Film-Philosophy (Oct 2024)
What Is the Work of Animation? The Plasticity of Time in the Fourth-Dimensional Image
Abstract
Plasticity is a central concept in the philosophy of Catherine Malabou and the theory of animation. And yet, the temporal dimension of transformation and mutability that Malabou foregrounds in her philosophy is missing from recent theoretical accounts of plasticity in animation studies. In these accounts, plasticity appears as a mode of spatial extension, conveying the elasticity of form across a Cartesian timeline, whereas Malabou aims to understand time’s own metamorphosis and self-differentiation.
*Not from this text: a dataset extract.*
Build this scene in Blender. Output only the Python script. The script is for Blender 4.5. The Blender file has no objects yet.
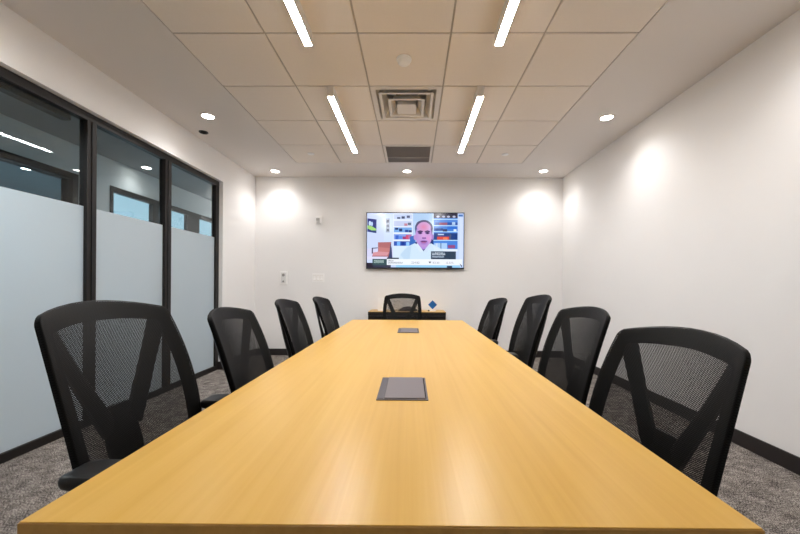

This article invokes Malabou’s theorization of plasticity as the becoming of time itself rather than the becoming of things in time to rethink the perception of life-like movement in animation. Reviewing the techniques of animation that Frank Thomas and Ollie Johnston describes in The Illusion of Life as “drawing in the fourth dimension”, I argue that Malabou’s characterization of plasticity as the capacity “to see (what is) coming” (voir venir) gets to the heart of animation as an art of subjective anticipation. Utilizing the human perceptual system’s tendency to invent new structures and relationships in response to changing inputs from the environment, animation prepares us to anticipate the unforeseeable and to perceive an order of movement typically concealed by the movement of objects in space.